December 13, 2011 by · Leave a Comment 

Global stocks and the euro slid yesterday as investors took a dim view on whether last week’s plan to enhance fiscal discipline in the euro zone was enough to quell its two-year-old debt crisis.

European stocks fell and borrowing costs for Italy and Spain rose after Moody’s Investors Service said it would review ratings for countries in the zone.

Standard & Poor’s last week placed the ratings of 15 euro nations on review.

Moody’s said yesterday that the European Union (EU) summit last Friday failed to produce “decisive policy measures” to end the euro zone’s debt turmoil.

“The (summit’s) communiqué offers few new measures, and does not change our view that risks to the cohesion of the euro area continue to rise,” Moody’s weekly credit report said yesterday.   

“As we announced in November, unless credit market conditions stabilise in the near future, our ratings of all EU sovereigns will need to be revisited.

“The communiqué does not change that view, and we continue to expect to complete such a repositioning during the first quarter of 2012.”

Last night, Fitch Ratings said the summit had failed to provide a “comprehensive” solution, increasing short-term pressure on euro-zone sovereign ratings.

Initial market enthusiasm for the summit’s plan faded due to legal uncertainty surrounding the pact and the absence of a sufficiently strong financial backstop for the single currency.

The euro fell 1,1% yesterday the most in two weeks against the dollar as investors sought safer assets.
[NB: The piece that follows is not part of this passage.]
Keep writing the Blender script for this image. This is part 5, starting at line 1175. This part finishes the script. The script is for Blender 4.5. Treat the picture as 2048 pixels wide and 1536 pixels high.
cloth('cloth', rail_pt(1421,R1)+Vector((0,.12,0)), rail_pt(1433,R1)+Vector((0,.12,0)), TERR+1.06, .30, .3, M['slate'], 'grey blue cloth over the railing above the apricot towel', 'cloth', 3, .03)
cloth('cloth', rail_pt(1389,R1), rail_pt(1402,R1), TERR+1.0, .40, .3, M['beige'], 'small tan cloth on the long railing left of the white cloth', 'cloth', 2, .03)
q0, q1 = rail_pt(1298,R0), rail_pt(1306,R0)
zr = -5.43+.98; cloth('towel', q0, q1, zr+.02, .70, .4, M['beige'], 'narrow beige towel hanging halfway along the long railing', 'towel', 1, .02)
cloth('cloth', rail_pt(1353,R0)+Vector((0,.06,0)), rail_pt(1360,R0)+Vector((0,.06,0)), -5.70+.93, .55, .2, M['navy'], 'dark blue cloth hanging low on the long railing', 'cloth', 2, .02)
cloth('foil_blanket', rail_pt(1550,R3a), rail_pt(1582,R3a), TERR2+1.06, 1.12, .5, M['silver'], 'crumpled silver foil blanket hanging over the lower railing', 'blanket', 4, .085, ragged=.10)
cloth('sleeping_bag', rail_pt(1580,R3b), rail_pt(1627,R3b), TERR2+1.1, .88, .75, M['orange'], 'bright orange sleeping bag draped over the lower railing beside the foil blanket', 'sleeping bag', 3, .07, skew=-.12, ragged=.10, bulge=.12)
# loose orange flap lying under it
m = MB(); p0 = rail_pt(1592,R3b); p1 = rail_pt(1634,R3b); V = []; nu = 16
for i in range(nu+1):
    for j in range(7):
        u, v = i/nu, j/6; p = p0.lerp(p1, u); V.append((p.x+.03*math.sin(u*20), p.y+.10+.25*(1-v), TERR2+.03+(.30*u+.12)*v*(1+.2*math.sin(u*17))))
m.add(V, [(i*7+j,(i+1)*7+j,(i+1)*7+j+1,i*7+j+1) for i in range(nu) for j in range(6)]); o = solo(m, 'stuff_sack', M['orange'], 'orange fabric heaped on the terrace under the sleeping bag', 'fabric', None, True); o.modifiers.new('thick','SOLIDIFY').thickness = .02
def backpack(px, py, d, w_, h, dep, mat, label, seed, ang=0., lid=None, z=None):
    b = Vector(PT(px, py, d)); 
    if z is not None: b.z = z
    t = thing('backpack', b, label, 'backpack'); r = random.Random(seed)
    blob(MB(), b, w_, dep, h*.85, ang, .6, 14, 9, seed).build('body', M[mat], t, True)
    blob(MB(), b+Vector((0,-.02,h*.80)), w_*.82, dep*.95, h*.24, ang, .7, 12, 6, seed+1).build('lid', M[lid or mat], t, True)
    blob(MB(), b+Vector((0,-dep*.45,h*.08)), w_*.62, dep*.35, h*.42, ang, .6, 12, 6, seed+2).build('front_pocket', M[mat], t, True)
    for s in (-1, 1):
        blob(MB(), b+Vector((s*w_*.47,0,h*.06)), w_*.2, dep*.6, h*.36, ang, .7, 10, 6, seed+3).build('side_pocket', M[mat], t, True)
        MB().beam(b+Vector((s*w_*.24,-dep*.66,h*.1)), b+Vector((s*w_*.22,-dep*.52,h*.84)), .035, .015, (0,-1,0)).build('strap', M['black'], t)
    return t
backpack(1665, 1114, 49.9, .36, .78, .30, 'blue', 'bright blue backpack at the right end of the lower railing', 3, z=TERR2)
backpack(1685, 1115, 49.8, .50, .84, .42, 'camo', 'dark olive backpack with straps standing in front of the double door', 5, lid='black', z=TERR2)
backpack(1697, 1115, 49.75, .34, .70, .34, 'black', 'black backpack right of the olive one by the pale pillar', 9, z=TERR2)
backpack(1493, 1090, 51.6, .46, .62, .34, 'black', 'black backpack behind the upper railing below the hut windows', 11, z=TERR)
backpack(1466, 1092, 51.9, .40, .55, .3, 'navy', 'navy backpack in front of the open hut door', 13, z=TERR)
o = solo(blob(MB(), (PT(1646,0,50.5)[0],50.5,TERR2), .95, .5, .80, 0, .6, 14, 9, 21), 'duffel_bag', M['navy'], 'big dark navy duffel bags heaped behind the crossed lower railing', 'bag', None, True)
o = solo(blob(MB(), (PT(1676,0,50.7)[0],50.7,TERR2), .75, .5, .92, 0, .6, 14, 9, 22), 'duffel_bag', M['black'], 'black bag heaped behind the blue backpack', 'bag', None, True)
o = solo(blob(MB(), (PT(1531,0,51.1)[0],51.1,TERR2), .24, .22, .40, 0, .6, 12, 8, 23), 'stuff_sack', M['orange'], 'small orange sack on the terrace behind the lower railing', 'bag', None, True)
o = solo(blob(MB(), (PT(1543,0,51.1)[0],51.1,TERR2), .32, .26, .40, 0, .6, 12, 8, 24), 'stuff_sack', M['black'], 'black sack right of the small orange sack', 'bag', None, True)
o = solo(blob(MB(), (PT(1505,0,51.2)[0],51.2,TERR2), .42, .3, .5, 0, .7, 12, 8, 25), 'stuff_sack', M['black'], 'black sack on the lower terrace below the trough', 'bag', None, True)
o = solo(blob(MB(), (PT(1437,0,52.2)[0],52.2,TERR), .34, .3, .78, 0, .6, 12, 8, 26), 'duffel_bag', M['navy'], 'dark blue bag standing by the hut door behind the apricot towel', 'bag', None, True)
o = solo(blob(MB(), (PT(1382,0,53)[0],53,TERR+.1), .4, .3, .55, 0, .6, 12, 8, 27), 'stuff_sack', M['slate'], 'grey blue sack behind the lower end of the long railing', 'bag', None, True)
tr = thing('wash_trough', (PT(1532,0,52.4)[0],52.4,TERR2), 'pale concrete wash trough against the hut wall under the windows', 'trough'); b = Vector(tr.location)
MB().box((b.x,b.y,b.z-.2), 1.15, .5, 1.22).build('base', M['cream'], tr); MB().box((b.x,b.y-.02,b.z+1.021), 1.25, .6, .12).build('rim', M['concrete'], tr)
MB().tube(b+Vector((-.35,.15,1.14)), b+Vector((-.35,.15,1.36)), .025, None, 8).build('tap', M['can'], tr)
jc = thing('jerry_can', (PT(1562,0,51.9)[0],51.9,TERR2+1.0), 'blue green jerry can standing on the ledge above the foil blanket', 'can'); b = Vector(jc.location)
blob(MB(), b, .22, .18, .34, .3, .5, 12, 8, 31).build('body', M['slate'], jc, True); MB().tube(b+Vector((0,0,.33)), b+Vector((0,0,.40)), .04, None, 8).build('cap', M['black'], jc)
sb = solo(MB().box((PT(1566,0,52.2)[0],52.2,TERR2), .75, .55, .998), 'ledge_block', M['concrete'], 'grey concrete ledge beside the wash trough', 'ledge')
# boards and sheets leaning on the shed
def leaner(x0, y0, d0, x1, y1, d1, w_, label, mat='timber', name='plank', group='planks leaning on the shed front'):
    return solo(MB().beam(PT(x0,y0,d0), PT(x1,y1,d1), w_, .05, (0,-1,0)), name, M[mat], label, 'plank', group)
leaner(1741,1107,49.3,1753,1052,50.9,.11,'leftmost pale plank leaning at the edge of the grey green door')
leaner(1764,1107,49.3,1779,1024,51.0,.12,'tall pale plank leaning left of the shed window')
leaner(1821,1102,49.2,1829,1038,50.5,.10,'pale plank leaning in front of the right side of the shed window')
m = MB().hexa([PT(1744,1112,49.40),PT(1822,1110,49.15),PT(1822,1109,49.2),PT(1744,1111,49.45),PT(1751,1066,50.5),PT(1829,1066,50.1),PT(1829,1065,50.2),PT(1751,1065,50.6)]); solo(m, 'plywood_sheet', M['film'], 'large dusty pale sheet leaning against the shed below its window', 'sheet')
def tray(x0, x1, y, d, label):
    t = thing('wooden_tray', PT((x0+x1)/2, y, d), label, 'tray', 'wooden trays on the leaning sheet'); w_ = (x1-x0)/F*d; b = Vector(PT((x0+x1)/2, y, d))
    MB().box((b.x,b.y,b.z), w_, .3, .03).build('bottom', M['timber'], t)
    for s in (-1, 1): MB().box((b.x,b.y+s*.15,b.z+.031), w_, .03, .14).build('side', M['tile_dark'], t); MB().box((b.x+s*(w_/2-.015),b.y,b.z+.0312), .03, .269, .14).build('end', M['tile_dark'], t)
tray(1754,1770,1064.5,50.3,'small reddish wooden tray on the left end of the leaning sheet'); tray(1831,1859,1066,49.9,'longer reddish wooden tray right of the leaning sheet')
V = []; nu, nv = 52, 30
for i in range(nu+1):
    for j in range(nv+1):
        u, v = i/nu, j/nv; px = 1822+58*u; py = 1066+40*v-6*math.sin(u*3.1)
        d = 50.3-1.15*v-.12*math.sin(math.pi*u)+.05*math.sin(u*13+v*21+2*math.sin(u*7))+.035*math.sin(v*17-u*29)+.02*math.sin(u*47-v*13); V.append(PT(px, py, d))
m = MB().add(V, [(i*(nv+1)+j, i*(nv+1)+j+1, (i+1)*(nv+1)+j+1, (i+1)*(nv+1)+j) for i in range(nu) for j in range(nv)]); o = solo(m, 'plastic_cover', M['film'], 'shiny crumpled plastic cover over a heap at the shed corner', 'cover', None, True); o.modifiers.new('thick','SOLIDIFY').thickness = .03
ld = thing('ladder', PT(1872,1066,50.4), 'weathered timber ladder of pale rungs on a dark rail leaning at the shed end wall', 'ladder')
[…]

The dollar and the yen strengthened against most of its traded counterparts.

In the run-up to the summit, there had been increasing hope that the market panic could finally be brought to an end. “The hopes have been disappointed,” Christian Schulz, senior economist at London-based Berenberg Bank, said in a note yesterday.
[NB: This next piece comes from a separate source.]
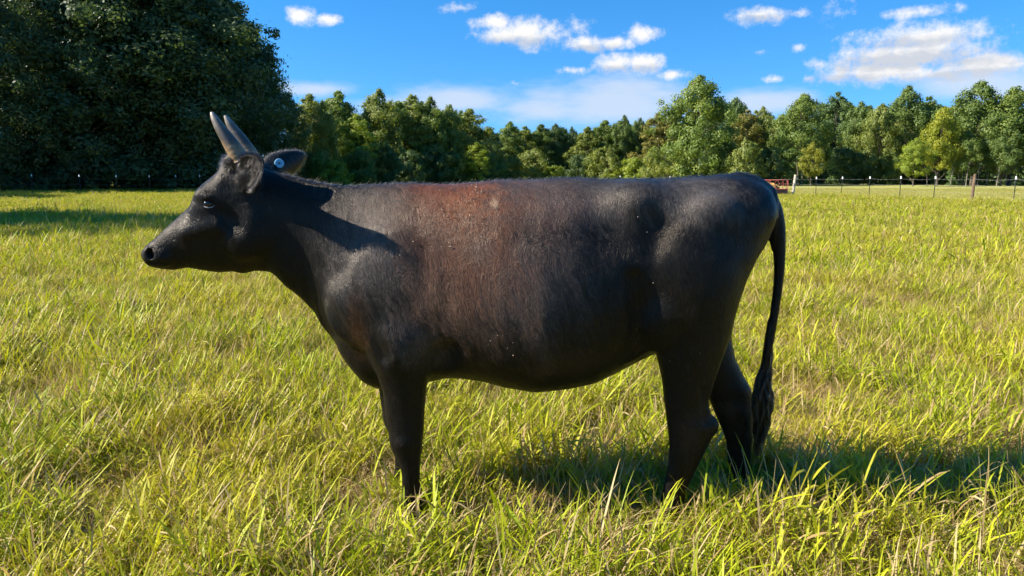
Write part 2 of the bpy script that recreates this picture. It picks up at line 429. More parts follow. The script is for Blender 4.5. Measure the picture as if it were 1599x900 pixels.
# ears: cupped leaves pointing out and back
EARS = {}
for sg in (-1, 1):
    base = cp(390, 277, -.090) * np.array((1, -sg, 1)); tip = cp(404, 250, -.245) * np.array((1, -sg, 1))
    if sg > 0: tip = tip + np.array((.01, .085, .035))
    ax = tip - base; L = np.linalg.norm(ax); ax /= L
    wd = np.array((-.16, -sg * -.10, 1.0)); wd -= ax * (wd @ ax); wd /= np.linalg.norm(wd)   # along the width of the leaf
    nm = np.cross(ax, wd); nm *= np.sign(nm[0])              # outer side looks back
    EARS[sg] = (base, tip, ax, wd, nm, L)
    sl, X, S, Z = sub((base + tip) / 2, np.abs(tip - base) / 2 + .10)
    x, s, z = X - base[0], S - base[1], Z - base[2]
    u = x * ax[0] + s * ax[1] + z * ax[2]
    b = x * wd[0] + s * wd[1] + z * wd[2]
    n = x * nm[0] + s * nm[1] + z * nm[2]
    t = np.clip(u / L, 0, 1)
    wv = np.interp(t, [0, .15, .4, .65, .85, .95, 1], [.034, .048, .060, .050, .030, .015, .004])
    bow = np.interp(t, [0, .3, 1], [13.0, 11.0, 5.0])
    n2 = n + bow * b * b - .012                              # edges curl forwards
    th = np.interp(t, [0, .2, 1], [.015, .009, .006])
    d = np.sqrt(np.maximum(np.abs(b) - wv + .006, 0) ** 2 + n2 ** 2 * .55 + np.maximum(np.maximum(u - L + .008, -u - .02), 0) ** 2) - th
    blend(sl, d, .02, 'add')

def surface_nets(F, org, h):
    s = F < 0
    c = np.zeros(tuple(n - 1 for n in F.shape), np.int8)
    for i in (0, 1):
        for j in (0, 1):
            for k in (0, 1):
                c += s[i:i + c.shape[0], j:j + c.shape[1], k:k + c.shape[2]]
    act = (c > 0) & (c < 8)
    I = np.argwhere(act)
    idx = np.full(act.shape, -1, np.int32); idx[act] = np.arange(len(I))
    acc = np.zeros((len(I), 3)); cnt = np.zeros(len(I))
    cor = [(i, j, k) for i in (0, 1) for j in (0, 1) for k in (0, 1)]
    val = {q: F[I[:, 0] + q[0], I[:, 1] + q[1], I[:, 2] + q[2]] for q in cor}
    for q in cor:
        for ax_ in range(3):
            if q[ax_] == 0:
                r = list(q); r[ax_] = 1; r = tuple(r)
                a, b = val[q], val[r]
                m = (a < 0) != (b < 0)
                t = np.where(m, a / np.where(m, a - b, 1), 0)
                pt = np.array(q, float)[None, :].repeat(len(I), 0); pt[:, ax_] += t
                acc[m] += pt[m]; cnt[m] += 1
    V = (I + acc / cnt[:, None]) * h + np.array(org)
    quads = []
    for ax_ in range(3):
        u, v = (ax_ + 1) % 3, (ax_ + 2) % 3
        a = [slice(1, -1)] * 3; a[ax_] = slice(0, F.shape[ax_] - 1)
        b = list(a); b[ax_] = slice(1, F.shape[ax_])
        s0, s1 = s[tuple(a)], s[tuple(b)]
        E = np.argwhere(s0 != s1)
        flip = s0[s0 != s1]
        E = E + 1; E[:, ax_] -= 1
        def cell(du, dv):
            Q = E.copy(); Q[:, u] += du; Q[:, v] += dv
            return idx[Q[:, 0], Q[:, 1], Q[:, 2]]
        f = np.stack([cell(-1, -1), cell(0, -1), cell(0, 0), cell(-1, 0)], 1)
        f[~flip] = f[~flip][:, ::-1]
        quads.append(f)
    Q = np.concatenate(quads)
    Q = Q[(Q >= 0).all(1)]
    return V, Q
cowV, cowF = surface_nets(Fd, (GX[0], GS[0], GZ[0]), H)
del Fd
# keep the largest piece, relax a little
def relax(V, Q, it, lam=.5):
    e = np.concatenate([Q[:, [0, 1]], Q[:, [1, 2]], Q[:, [2, 3]], Q[:, [3, 0]]])
    n = len(V)
    deg = np.bincount(e[:, 0], minlength=n) + np.bincount(e[:, 1], minlength=n)
    for _ in range(it):
        A = np.stack([np.bincount(e[:, 0], V[e[:, 1], k], n) + np.bincount(e[:, 1], V[e[:, 0], k], n) for k in range(3)], 1) / np.maximum(deg, 1)[:, None]
        V = V + lam * (A - V)
    return V
lab = np.arange(len(cowV))
e_ = np.concatenate([cowF[:, [0, 1]], cowF[:, [1, 2]], cowF[:, [2, 3]]])
for _ in range(400):
    m_ = np.minimum(lab[e_[:, 0]], lab[e_[:, 1]]); old = lab.copy()
    np.minimum.at(lab, e_[:, 0], m_); np.minimum.at(lab, e_[:, 1], m_); lab = lab[lab]
    if (lab == old).all(): break
big = lab == np.bincount(lab).argmax()
new_i = np.cumsum(big) - 1
cowF = new_i[cowF[big[cowF[:, 0]]]]; cowV = cowV[big]
cowV = relax(cowV, cowF, 3)
COW0 = np.array((0.0, CY, 0.0))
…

US stocks dropped yesterday, with bank shares among the worst performers, and the S&P financial sector down 2,7%. An index of European bank stocks fell 2,8%.

“How European banks are trading and how Italian and Spanish bonds are trading are the two things that drive how we open every day,” said Jack de Gan, chief investment officer at Harbor Advisory in New Hampshire.
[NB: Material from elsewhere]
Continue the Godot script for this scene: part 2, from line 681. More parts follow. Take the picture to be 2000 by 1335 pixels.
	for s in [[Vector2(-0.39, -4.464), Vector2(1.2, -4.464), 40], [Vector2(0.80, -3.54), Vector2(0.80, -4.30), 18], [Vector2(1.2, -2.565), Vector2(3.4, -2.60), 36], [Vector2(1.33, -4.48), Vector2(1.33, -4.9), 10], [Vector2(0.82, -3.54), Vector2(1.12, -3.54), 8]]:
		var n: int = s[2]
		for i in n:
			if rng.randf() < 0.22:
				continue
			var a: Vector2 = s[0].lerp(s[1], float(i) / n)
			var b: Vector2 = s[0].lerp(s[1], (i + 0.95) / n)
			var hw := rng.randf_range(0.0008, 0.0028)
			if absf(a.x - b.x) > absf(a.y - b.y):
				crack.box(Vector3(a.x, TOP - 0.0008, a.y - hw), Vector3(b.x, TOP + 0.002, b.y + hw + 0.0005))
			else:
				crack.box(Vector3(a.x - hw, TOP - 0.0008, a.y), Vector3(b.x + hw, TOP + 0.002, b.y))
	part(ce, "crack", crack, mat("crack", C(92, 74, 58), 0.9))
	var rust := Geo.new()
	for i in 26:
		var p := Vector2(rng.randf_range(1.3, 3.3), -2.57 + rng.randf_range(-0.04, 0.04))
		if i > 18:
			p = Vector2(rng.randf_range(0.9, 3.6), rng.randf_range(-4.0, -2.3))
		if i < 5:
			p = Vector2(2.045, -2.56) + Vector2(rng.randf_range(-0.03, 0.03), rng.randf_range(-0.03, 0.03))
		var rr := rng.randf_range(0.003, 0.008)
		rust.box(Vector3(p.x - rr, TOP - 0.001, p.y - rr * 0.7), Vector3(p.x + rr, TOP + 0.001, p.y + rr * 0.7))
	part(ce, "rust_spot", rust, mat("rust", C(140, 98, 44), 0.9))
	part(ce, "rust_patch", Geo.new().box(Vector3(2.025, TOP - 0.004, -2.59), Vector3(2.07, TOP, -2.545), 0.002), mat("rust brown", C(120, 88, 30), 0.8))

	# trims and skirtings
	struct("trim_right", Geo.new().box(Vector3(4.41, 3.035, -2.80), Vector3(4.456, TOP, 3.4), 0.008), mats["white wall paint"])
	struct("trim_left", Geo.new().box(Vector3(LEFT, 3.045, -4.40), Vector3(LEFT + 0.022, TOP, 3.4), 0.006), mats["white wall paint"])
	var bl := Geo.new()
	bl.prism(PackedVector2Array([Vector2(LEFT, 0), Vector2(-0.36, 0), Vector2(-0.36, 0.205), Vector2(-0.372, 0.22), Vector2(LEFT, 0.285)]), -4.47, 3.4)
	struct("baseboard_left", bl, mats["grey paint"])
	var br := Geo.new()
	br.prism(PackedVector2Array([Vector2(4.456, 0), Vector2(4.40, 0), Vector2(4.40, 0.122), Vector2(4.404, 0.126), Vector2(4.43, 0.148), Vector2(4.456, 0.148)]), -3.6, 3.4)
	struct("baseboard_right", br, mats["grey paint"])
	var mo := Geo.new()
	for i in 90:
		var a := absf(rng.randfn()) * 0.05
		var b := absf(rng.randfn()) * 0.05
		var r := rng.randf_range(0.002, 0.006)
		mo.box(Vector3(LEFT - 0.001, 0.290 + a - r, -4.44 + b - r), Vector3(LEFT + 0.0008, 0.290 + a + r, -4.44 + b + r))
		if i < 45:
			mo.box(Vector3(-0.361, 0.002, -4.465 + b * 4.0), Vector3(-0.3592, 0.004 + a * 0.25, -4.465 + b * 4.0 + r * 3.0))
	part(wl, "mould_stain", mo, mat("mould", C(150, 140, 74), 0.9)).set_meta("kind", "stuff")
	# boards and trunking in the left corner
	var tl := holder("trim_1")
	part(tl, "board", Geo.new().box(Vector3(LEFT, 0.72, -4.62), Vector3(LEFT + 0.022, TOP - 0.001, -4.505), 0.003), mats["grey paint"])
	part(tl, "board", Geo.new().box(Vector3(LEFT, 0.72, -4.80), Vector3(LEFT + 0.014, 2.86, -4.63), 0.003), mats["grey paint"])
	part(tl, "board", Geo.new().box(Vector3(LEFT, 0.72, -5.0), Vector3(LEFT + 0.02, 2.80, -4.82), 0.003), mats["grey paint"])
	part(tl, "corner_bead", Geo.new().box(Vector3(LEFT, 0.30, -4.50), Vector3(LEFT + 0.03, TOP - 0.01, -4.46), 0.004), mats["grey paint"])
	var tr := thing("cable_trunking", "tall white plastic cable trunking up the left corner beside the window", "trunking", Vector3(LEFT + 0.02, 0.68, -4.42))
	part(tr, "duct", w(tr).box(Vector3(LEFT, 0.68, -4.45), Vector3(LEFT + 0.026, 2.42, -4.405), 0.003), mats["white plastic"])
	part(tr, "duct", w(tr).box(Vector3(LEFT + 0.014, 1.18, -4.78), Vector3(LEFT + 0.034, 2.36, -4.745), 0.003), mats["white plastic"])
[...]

Italian 10-year bond yields have increased by almost 70 basis points since last Wednesday, reaching almost 6,7% yesterday. Spanish yields have climbed by 50 basis points to 5,9%.

Fears that the debt crisis will persist into the new year led to a sell-off in emerging-market assets and metal markets yesterday.

The JSE all share index fell for a third consecutive day, down 1,1% to its lowest level since the end of last month.   The rand lost 2% against the dollar yesterday as jittery investors dumped emerging-market currencies.

Copper prices fell on speculation that a slowdown in China’s industrial output will increase stockpiles and fan the debt crisis. Other metals such as aluminium also came under pressure.

The gold price fell by 2,8% to its lowest level since the last week of October.